During the submission process, the advantage to having an agent is only that a good agent can place a manuscript directly on a top editor's desk. When you submit directly, you'll probably have to go trough an assistant first, if you can get there at all. Some few publishers simply will not look at anything that doesn't come from an agent.
Knowing which editor to send to is easy. You don't have to be an agent to figure this out. It's child's play. If you can't find the right editor to send the book to, you need to hone your research skills.
And contrary to popular belief, every agent does not know every editor out there. Many selling agents only know a tiny few, and once these are exhausted, they either stop submitting, or submit as blindly as a new writer. Agents are also notorious for not wanting to sell to publishers that don't offer large advances.
It is better to get an agent first, if you can, simply because a good agent can get your manuscript looked at by the top houses that simply will not look at anything that comes directly from writers. But once away from those particular publishers, a good book sells, whether submitted by an agent or a writer.
And, of course, problems landing an agent or a publisher may have nothing to do with the quality of the novel itself. A bad query letter kills even the best novel, and this is true with agents and with publishers. I believe a writer should always include the first three to five pages of the manuscript along with a query. Good first pages can make an agent or an editor request a manuscript, even if the query itself is ho-hum.
And some publishers, Tor, for example, want to look at the first three chapters, rather than a query.
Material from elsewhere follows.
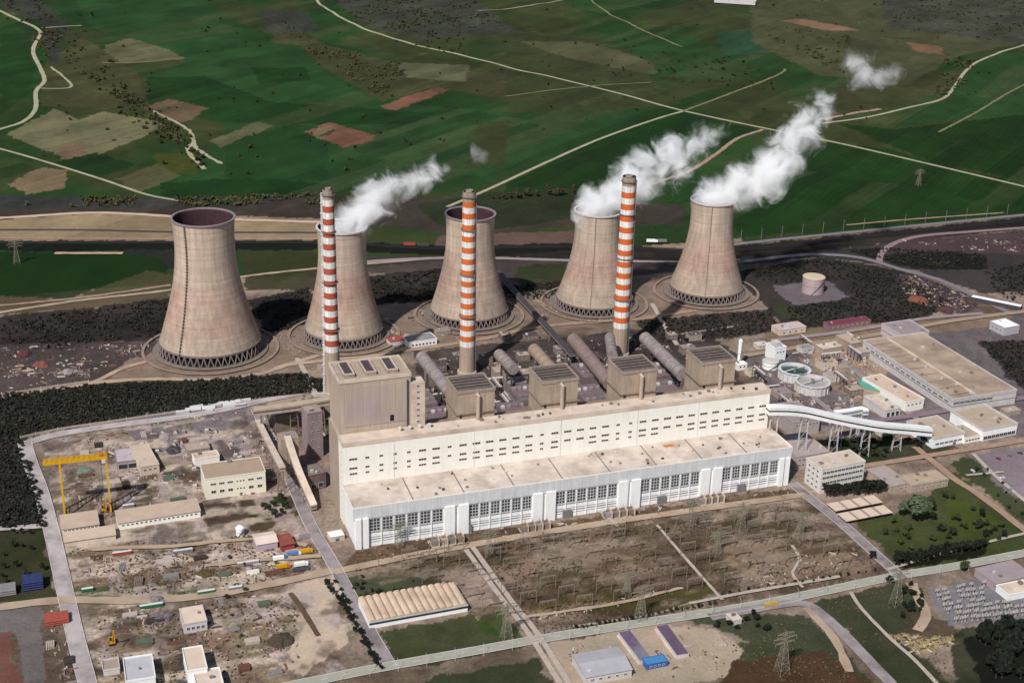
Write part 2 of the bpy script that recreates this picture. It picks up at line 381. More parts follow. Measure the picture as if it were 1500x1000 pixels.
def ground_mat():
    m=bpy.data.materials.new('soil_and_grass'); m.use_nodes=True; nt=m.node_tree; bs=nt.nodes['Principled BSDF']; L=nt.links.new
    bs.inputs['Roughness'].default_value=.95; bs.inputs['Specular IOR Level'].default_value=.1
    at=nd(nt,'ShaderNodeAttribute',attribute_name='soil'); geo=nd(nt,'ShaderNodeNewGeometry')
    def noise(sc,det,ro):
        n=nd(nt,'ShaderNodeTexNoise'); n.inputs['Scale'].default_value=sc; n.inputs['Detail'].default_value=det; n.inputs['Roughness'].default_value=ro; L(geo.outputs['Position'],n.inputs['Vector']); return n
    a1=noise(.07,8,.68); a2=noise(.35,6,.7); a3=noise(.012,4,.6)
    def M(op,x,y):
        n=nd(nt,'ShaderNodeMath',operation=op)
        for i,q in enumerate((x,y)):
            if isinstance(q,(int,float)): n.inputs[i].default_value=q
            else: L(q,n.inputs[i])
        return n.outputs[0]
    s=M('ADD',M('MULTIPLY',M('SUBTRACT',a1.outputs['Fac'],.5),2.6),M('MULTIPLY',M('SUBTRACT',a2.outputs['Fac'],.5),2.2))
    s=M('ADD',s,M('MULTIPLY',M('SUBTRACT',a3.outputs['Fac'],.5),1.2))
    k=M('ADD',M('MULTIPLY',s,at.outputs['Alpha']),1.0); k=M('MAXIMUM',k,.22); k=M('MINIMUM',k,1.75)
    vm=nd(nt,'ShaderNodeVectorMath',operation='SCALE'); L(at.outputs['Color'],vm.inputs[0]); L(k,vm.inputs['Scale'])
    L(vm.outputs[0],bs.inputs['Base Color'])
    bp=nd(nt,'ShaderNodeBump'); bp.inputs['Strength'].default_value=.5; bp.inputs['Distance'].default_value=1.2; L(a2.outputs['Fac'],bp.inputs['Height']); L(bp.outputs[0],bs.inputs['Normal'])
    return m
g=link('ground',gm,ground_mat()); tag(g,kind='structure')
def ground_z(x,y):
    x=np.asarray(x,float);y=np.asarray(y,float)
    h=np.clip((y-2300-.3*x)/900,0,1); z=h*(fbm(x/420,y/420,61)-.5)*34
    return np.where(y<1900,0,z)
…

Baen wants the complete manuscript. This is a decided advantage for the writer. If you get rejected, at least you know it was the manuscript being judged, not just the query letter.
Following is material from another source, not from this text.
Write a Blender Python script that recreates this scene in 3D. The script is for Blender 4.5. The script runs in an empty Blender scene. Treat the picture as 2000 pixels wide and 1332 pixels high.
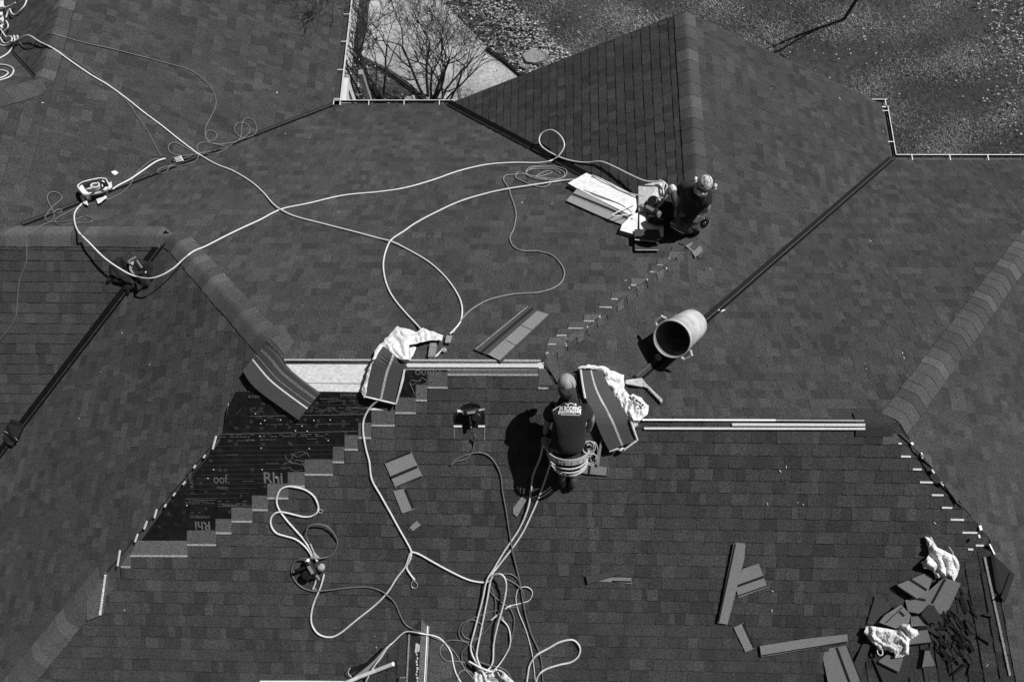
import bpy, bmesh, math, random
import numpy as np
from mathutils import Vector, Matrix, noise as mnoise
from mathutils.bvhtree import BVHTree
from mathutils.geometry import delaunay_2d_cdt
R = math.radians
scene = bpy.context.scene
COL = scene.collection
# ------------------------------------------------------------------ camera
CX, CY, CZ = -0.0401, -2.6042, 7.8993
FPX = 1514.3
CAMR = Matrix.Rotation(R(5.5341), 3, 'Z') @ Matrix.Rotation(R(19.8581), 3, 'X') @ Matrix.Rotation(R(-4.721), 3, 'Z')
cam_d = bpy.data.cameras.new('camera'); cam = bpy.data.objects.new('camera', cam_d); COL.objects.link(cam)
cam.matrix_world = Matrix.Translation((CX, CY, CZ)) @ CAMR.to_4x4()
cam_d.sensor_width = 36; cam_d.lens = 36 * FPX / 2000.0; cam_d.clip_end = 500
scene.camera = cam
# ------------------------------------------------------------------ light
SUN_EL, SUN_AZ = 53.0, 62.0       # azimuth measured from +y (away) towards +x
sd = Vector((math.sin(R(SUN_AZ)) * math.cos(R(SUN_EL)), math.cos(R(SUN_AZ)) * math.cos(R(SUN_EL)), math.sin(R(SUN_EL))))
w = bpy.data.worlds.new('World'); scene.world = w; w.use_nodes = True
nt = w.node_tree; nt.nodes.clear()
sky = nt.nodes.new('ShaderNodeTexSky'); sky.sky_type = 'NISHITA'; sky.sun_disc = False
sky.sun_elevation = R(SUN_EL); sky.sun_rotation = R(SUN_AZ)
bw = nt.nodes.new('ShaderNodeRGBToBW'); bg = nt.nodes.new('ShaderNodeBackground'); wo = nt.nodes.new('ShaderNodeOutputWorld')
bg.inputs['Strength'].default_value = 0.028
nt.links.new(sky.outputs[0], bw.inputs[0]); nt.links.new(bw.outputs[0], bg.inputs[0]); nt.links.new(bg.outputs[0], wo.inputs[0])
sl = bpy.data.lights.new('sun', 'SUN'); sl.energy = 5.0; sl.angle = R(0.5); sun = bpy.data.objects.new('sun', sl); COL.objects.link(sun)
sun.rotation_euler = sd.to_track_quat('Z', 'Y').to_euler(); sun.location = (6, 6, 14)
scene.view_settings.view_transform = 'Standard'; scene.view_settings.look = 'None'
scene.view_settings.exposure = -0.06; scene.view_settings.gamma = 1.0
scene.cycles.max_bounces = 5

# ------------------------------------------------------------------ helpers
rnd = random.Random(7)
def link(o): COL.objects.link(o); return o
def mat(name, v, rough=0.85, nscale=0, namt=0.0, bump=0.0, bscale=None, metal=0.0, spec=0.5, attr=None, detail=2.0, big=0.0, bigs=1.3, grit=0.0, sheen=0.0, drough=0.0, dist=0.01):
    m = bpy.data.materials.new(name); m.use_nodes = True; n = m.node_tree.nodes; L = m.node_tree.links
    b = n['Principled BSDF']; b.inputs['Roughness'].default_value = rough; b.inputs['Metallic'].default_value = metal
    b.inputs['Specular IOR Level'].default_value = spec
    b.inputs['Diffuse Roughness'].default_value = drough
    tc = n.new('ShaderNodeTexCoord'); cur = None
    def mul(a, c):
        x = n.new('ShaderNodeMath'); x.operation = 'MULTIPLY'
        for i, q in enumerate((a, c)):
            if isinstance(q, (int, float)): x.inputs[i].default_value = q
            else: L.new(q, x.inputs[i])
        return x.outputs[0]
    def nz(scale, lo, hi, det=2.0):
        t = n.new('ShaderNodeTexNoise'); t.inputs['Scale'].default_value = scale; t.inputs['Detail'].default_value = det
        L.new(tc.outputs['Object'], t.inputs['Vector'])
        r = n.new('ShaderNodeMapRange'); r.inputs['From Min'].default_value = 0.28; r.inputs['From Max'].default_value = 0.72
        r.inputs['To Min'].default_value = lo; r.inputs['To Max'].default_value = hi; L.new(t.outputs['Fac'], r.inputs['Value'])
        return r.outputs[0], t.outputs['Fac']
    cur = v
    if attr:
        a = n.new('ShaderNodeAttribute'); a.attribute_name = attr; cur = mul(v, a.outputs['Fac'])
    fac = None
    if namt: o, fac = nz(nscale, 1 - namt, 1 + namt, detail); cur = mul(cur, o)
    if grit: o, _ = nz(170, 1 - grit, 1 + grit, 0.0); cur = mul(cur, o)
    if big: o, _ = nz(bigs, 1 - big, 1 + big, 3.0); cur = mul(cur, o)
    if isinstance(cur, (int, float)): b.inputs['Base Color'].default_value = (cur, cur, cur, 1)
    else:
        c = n.new('ShaderNodeCombineColor'); 
        for i in range(3): L.new(cur, c.inputs[i])
        L.new(c.outputs[0], b.inputs['Base Color'])
    if bump:
        if fac is None or bscale: _, fac = nz(bscale or 40, 0, 1, 3.0)
        bp = n.new('ShaderNodeBump'); bp.inputs['Strength'].default_value = bump; bp.inputs['Distance'].default_value = dist
        L.new(fac, bp.inputs['Height']); L.new(bp.outputs[0], b.inputs['Normal'])
    return m
def tag(o, label=None, cat=None, group=None, kind=None):
    if label: o['label'] = label
    if cat: o['category'] = cat
    if group: o['group'] = group
    if kind: o['kind'] = kind
    return o
def thing(name, label, cat, loc=(0, 0, 0), group=None):
    o = bpy.data.objects.new(name, None); o.empty_display_size = 0.1; link(o); o.location = loc
    return tag(o, label, cat, group)
def mk(name, V, F, mats, parent=None, mi=None, smooth=False, tone=None):
    """mesh from world-space vertices; origin goes to the parent's origin, or to the mesh's own lowest-centre point"""
    V = [Vector(v) for v in V]
    me = bpy.data.meshes.new(name)
    if parent is not None:
        p = parent; org = Vector(p.location)
        while p.parent is not None: p = p.parent; org += Vector(p.location)
    else:
        xs = [v.x for v in V]; ys = [v.y for v in V]; zs = [v.z for v in V]
        org = Vector(((min(xs) + max(xs)) / 2, (min(ys) + max(ys)) / 2, min(zs)))
    me.from_pydata([v - org for v in V], [], F)
    if not isinstance(mats, (list, tuple)): mats = [mats]
    for m in mats: me.materials.append(m)
    if mi is not None: me.polygons.foreach_set('material_index', mi)
    if smooth: me.polygons.foreach_set('use_smooth', [True] * len(me.polygons))
    if tone is not None:
        a = me.attributes.new('tone', 'FLOAT', 'FACE'); a.data.foreach_set('value', tone)
    me.update()
    o = bpy.data.objects.new(name, me); link(o)
    if parent is not None: o.parent = parent
    else: o.location = org
    return o
def ray(px, py):
    d = CAMR @ Vector(((px - 1000) / FPX, -(py - 666) / FPX, -1.0)); return d.normalized()
CAMP = Vector((CX, CY, CZ))
def proj(P):
    q = CAMR.transposed() @ (Vector(P) - CAMP); return (1000 + FPX * q.x / -q.z, 666 - FPX * q.y / -q.z)
def hitz(px, py, z):
    d = ray(px, py); t = (z - CZ) / d.z; return CAMP + d * t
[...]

I always suggest trying to get an agent first, but there aren't very many really good agents out there in most genres, and if you can't land a good one, you're better off with no agent at all. I know some writers query hundreds of agents, and it's silly. I doubt any genre has more than two dozen or so really good agents. If you can't land one of these, or at least a very promising upstart agent who has worked for a larger agency and is now on her own, or sometimes a former acquisition editor turned agent, you're better off waiting until you can get one of these, rather than going with a mediocre or poor agent.
So once the top thirty or so agents have said no, I think it is a good idea to go directly to publishers. They can surprise you, and one of the biggest complaints many editor have is that too many agents just send them same old, same old, and won't take a chance on something new and different.